Another satisfactory embodiment of the invention is shown in FIG. 2 wherein the high reactance transformer is provided with a secondary winding means composed of two secondary windings, secondary winding 13A which is shunted by capacitor 16 to provide ferroresonance and is connected to the load 17 and by clipping ballast load 18 connected to secondary winding 13B. Since secondary windings 13A and 13B are closely coupled, the operation of the arrangement of FIG. 2 would be the same as that of FIG. 1. However, in the case of FIG. 2, load 17 would be electrically isolated, and in some applications, this might be highly desirable.

The clipping ballast load 18 can be incorporated in the regulator housing 30 to provide a simple convenient overall structure.

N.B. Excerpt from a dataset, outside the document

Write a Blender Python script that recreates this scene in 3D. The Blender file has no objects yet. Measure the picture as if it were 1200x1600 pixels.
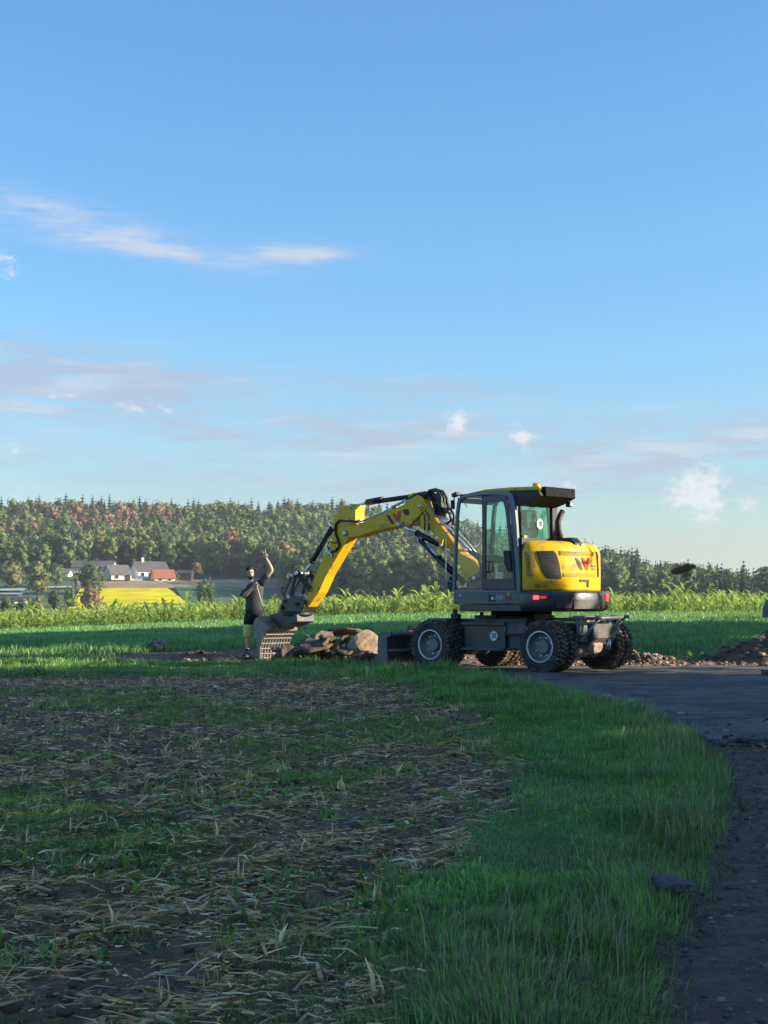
import bpy, bmesh, math, random
import numpy as np
from mathutils import Vector, Matrix, Euler
R = math.radians
random.seed(7); rng = np.random.default_rng(7)
scene = bpy.context.scene
col = scene.collection

# ------------------------------------------------------------------ camera, sky, sun, exposure
CAM_H = 1.235
PITCH = math.atan((945 - 800) / 2400)
cam_d = bpy.data.cameras.new('camera')
cam_d.sensor_fit = 'HORIZONTAL'; cam_d.sensor_width = 36.0; cam_d.lens = 72.0
cam_d.dof.use_dof = True; cam_d.dof.focus_distance = 28.0; cam_d.dof.aperture_fstop = 38.0
cam_d.clip_start = 0.05; cam_d.clip_end = 9000
cam = bpy.data.objects.new('camera', cam_d); col.objects.link(cam)
cam.location = (0, 0, CAM_H); cam.rotation_euler = (math.pi / 2 + PITCH, 0, 0)
scene.camera = cam

SUN_AZ = 97.0      # clockwise from +Y (the way the camera looks)
SUN_EL = 18.0
SUN_STRENGTH = 5.0
SKY_STRENGTH = 0.115
scene.view_settings.view_transform = 'Standard'
scene.view_settings.look = 'None'
scene.view_settings.exposure = 1.12
scene.view_settings.gamma = 1.0
scene.view_settings.use_curve_mapping = False
try:
    scene.cycles.use_denoising = True
    scene.cycles.max_bounces = 8
    scene.cycles.diffuse_bounces = 3
    scene.cycles.transparent_max_bounces = 12
    scene.cycles.volume_bounces = 0
except Exception:
    pass

sl = bpy.data.lights.new('sun', 'SUN'); sl.energy = SUN_STRENGTH; sl.angle = R(0.5)
sl.color = (1.0, 0.87, 0.66)
sun = bpy.data.objects.new('sun', sl); col.objects.link(sun)
sdir = Vector((math.sin(R(SUN_AZ)) * math.cos(R(SUN_EL)), math.cos(R(SUN_AZ)) * math.cos(R(SUN_EL)), math.sin(R(SUN_EL))))
sun.rotation_euler = sdir.to_track_quat('Z', 'Y').to_euler()
sun.location = sdir * 60

def build_world():
    w = bpy.data.worlds.new('World'); scene.world = w; w.use_nodes = True
    nt = w.node_tree; N = nt.nodes; L = nt.links
    N.clear()
    out = N.new('ShaderNodeOutputWorld'); bg = N.new('ShaderNodeBackground')
    sky = N.new('ShaderNodeTexSky'); sky.sky_type = 'NISHITA'; sky.sun_disc = False
    sky.sun_elevation = R(SUN_EL); sky.sun_rotation = R(SUN_AZ)
    sky.air_density = 1.5; sky.dust_density = 0.5; sky.ozone_density = 8.0; sky.altitude = 400
    bg.inputs['Strength'].default_value = SKY_STRENGTH
    def m(op, a, b=None, c=None):
        n = N.new('ShaderNodeMath'); n.operation = op
        for i, v in enumerate((a, b, c)):
            if v is None: continue
            if isinstance(v, (int, float)): n.inputs[i].default_value = v
            else: L.new(v, n.inputs[i])
        return n.outputs[0]
    tc = N.new('ShaderNodeTexCoord'); sp = N.new('ShaderNodeSeparateXYZ')
    L.new(tc.outputs['Generated'], sp.inputs[0])
    az = m('ARCTAN2', sp.outputs[0], sp.outputs[1]); el = m('ARCSINE', sp.outputs[2])
    def noise(sx, sy, scale, detail, off=0.0, rough=0.55):
        cb = N.new('ShaderNodeCombineXYZ')
        L.new(m('MULTIPLY', az, sx), cb.inputs[0]); L.new(m('MULTIPLY', el, sy), cb.inputs[1]); cb.inputs[2].default_value = off
        t = N.new('ShaderNodeTexNoise'); t.inputs['Scale'].default_value = scale
        t.inputs['Detail'].default_value = detail; t.inputs['Roughness'].default_value = rough
        L.new(cb.outputs[0], t.inputs['Vector']); return t.outputs['Fac']
    def sstep(v, a, b):
        n = N.new('ShaderNodeMapRange'); n.interpolation_type = 'SMOOTHSTEP'
        n.inputs[1].default_value = a; n.inputs[2].default_value = b
        L.new(v, n.inputs[0]); return n.outputs[0]
    def blob(a0, e0, ra, re, slope=0.0):
        da = m('SUBTRACT', az, a0)
        x = m('DIVIDE', da, ra)
        y = m('DIVIDE', m('SUBTRACT', m('SUBTRACT', el, e0), m('MULTIPLY', da, slope)), re)
        d = m('ADD', m('MULTIPLY', x, x), m('MULTIPLY', y, y))
        return m('POWER', 2.718, m('MULTIPLY', d, -1.0))
    def ang(px, py):
        u = (px - 600) / 2400; v = (800 - py) / 2400
        d = Vector((u, math.cos(PITCH) - v * math.sin(PITCH), math.sin(PITCH) + v * math.cos(PITCH))).normalized()
        return math.atan2(d.x, d.y), math.asin(d.z)
    def B(px, py, rx, ry, slope=0.0):
        a, e = ang(px, py); return blob(a, e, rx / 2400, ry / 2400, slope)
    def mx(*vs):
        r = vs[0]
        for v in vs[1:]: r = m('MAXIMUM', r, v)
        return r
    n1 = noise(7, 20, 2.6, 7, 3.1); n2 = noise(17, 26, 5.0, 7, 8.7, .60); n4 = noise(5, 30, 2.2, 6, 5.5); n5 = noise(9, 60, 3.0, 8, 2.2, .65); n3 = noise(3, 13, 1.6, 6, 1.2)
    # thin lavender sheets: long streaks near the horizon everywhere, thicker where the picture shows them
    sheets = mx(m('MULTIPLY', B(110, 345, 190, 26, -.22), .95), m('MULTIPLY', B(230, 388, 170, 15, -.10), 1.35), m('MULTIPLY', B(465, 397, 70, 15, -.02), 1.3),
                m('MULTIPLY', B(70, 602, 280, 52, -.05), 2.1), m('MULTIPLY', B(560, 682, 480, 40, -.03), 1.35), m('MULTIPLY', B(1060, 698, 420, 46, .02), 1.4), m('MULTIPLY', B(640, 608, 220, 18, -.06), .9), m('MULTIPLY', B(800, 745, 900, 46, .0), .85), m('MULTIPLY', B(200, 720, 500, 34, .0), .6))
    band = m('MULTIPLY', sstep(el, .02, .09), sstep(el, .20, .12))
    everywhere = m('MULTIPLY', band, m('MULTIPLY', sstep(n3, .50, .78), .5))
    sheet = m('MAXIMUM', m('MULTIPLY', sheets, sstep(n1, .22, .60)), everywhere)
    sheet = m('MINIMUM', m('MULTIPLY', m('MULTIPLY', sheet, m('ADD', .35, sstep(n5, .34, .62))), .72), .80)
    puffs = mx(m('MULTIPLY', B(715, 661, 17, 18), 1.4), m('MULTIPLY', B(815, 682, 19, 18), 1.4), m('MULTIPLY', B(1090, 768, 44, 42), 1.7), B(22, 702, 13, 17), m('MULTIPLY', B(2, 412, 26, 24), 1.0), m('MULTIPLY', B(885, 765, 24, 18), .9),
               m('MULTIPLY', B(1165, 785, 24, 14), .7), m('MULTIPLY', B(572, 739, 20, 9), .7), m('MULTIPLY', B(225, 638, 50, 8, -.05), .9), m('MULTIPLY', B(90, 618, 55, 8), .7), m('MULTIPLY', B(210, 572, 14, 12), .7), m('MULTIPLY', B(65, 320, 28, 14, -.3), .55), m('MULTIPLY', B(25, 768, 20, 12), .7))
    puff = m('MULTIPLY', sstep(puffs, .05, .45), sstep(m('ADD', m('MULTIPLY', m('SUBTRACT', n2, .5), 2.6), m('MULTIPLY', puffs, .55)), .22, .95))
    def mixc(fac, a, b):
        n = N.new('ShaderNodeMix'); n.data_type = 'RGBA'
        L.new(fac, n.inputs[0])
        for i, v in ((6, a), (7, b)):
            if isinstance(v, tuple): n.inputs[i].default_value = (*v, 1)
            else: L.new(v, n.inputs[i])
        return n.outputs[2]
    k = 1.0 / SKY_STRENGTH
    lil = mixc(m('MAXIMUM', sstep(n4, .48, .68), sstep(el, .16, .2)), tuple(k * x for x in (.225, .258, .325)), tuple(k * x for x in (.30, .325, .37)))
    c = mixc(sheet, sky.outputs[0], lil)
    c = mixc(m('MULTIPLY', puff, .85), c, tuple(k * x for x in (.40, .405, .42)))
    L.new(c, bg.inputs['Color']); L.new(bg.outputs[0], out.inputs['Surface'])
build_world()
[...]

It is apparant that variations can be made of circuitry without departing from the spirit of the invention except as defined by the appended claims.

Claims

1. In an alternating current regulator system resistant to the effects of transients such as occur at start-up, a source of alternating current energy, a high leakage reactance transformer, a primary winding therewith for connection to said source, secondary winding means having means for connection to a load, a magnetic shunt interposed between said primary winding and said secondary winding means, a first capacitor connected in shunt with said secondary winding means, means for minimizing the effects of transients such as occur during start-up comprising rectifier means connected to a portion of said secondary winding means, a second capacitor connected in shunt with the direct current output of said rectifier means and a resistor connected in shunt with said second capacitor, whereby the effects of voltage variation on said load due to transients is minimized.

2. An alternating current regulator system as defined in claim 1, wherein said secondary winding means comprises a plurality of secondary windings, the load being connected to only one of said secondary windings.

3. An alternating current regulator system as defined in claim 2, wherein said first capacitor is connected to said one of said plurality of secondary windings.

4. An alternating current regulator system as defined in claim 2, wherein said rectifier means is connected to the other of said plurality of secondary windings.

5. An alternating current regulator system as defined in claim 1, wherein said rectifier means comprises a diode bridge.

6. An alternating current regulator system as defined in claim 1, including housing means wherein the recited system including said means for minimizing the effects of transients is enclosed.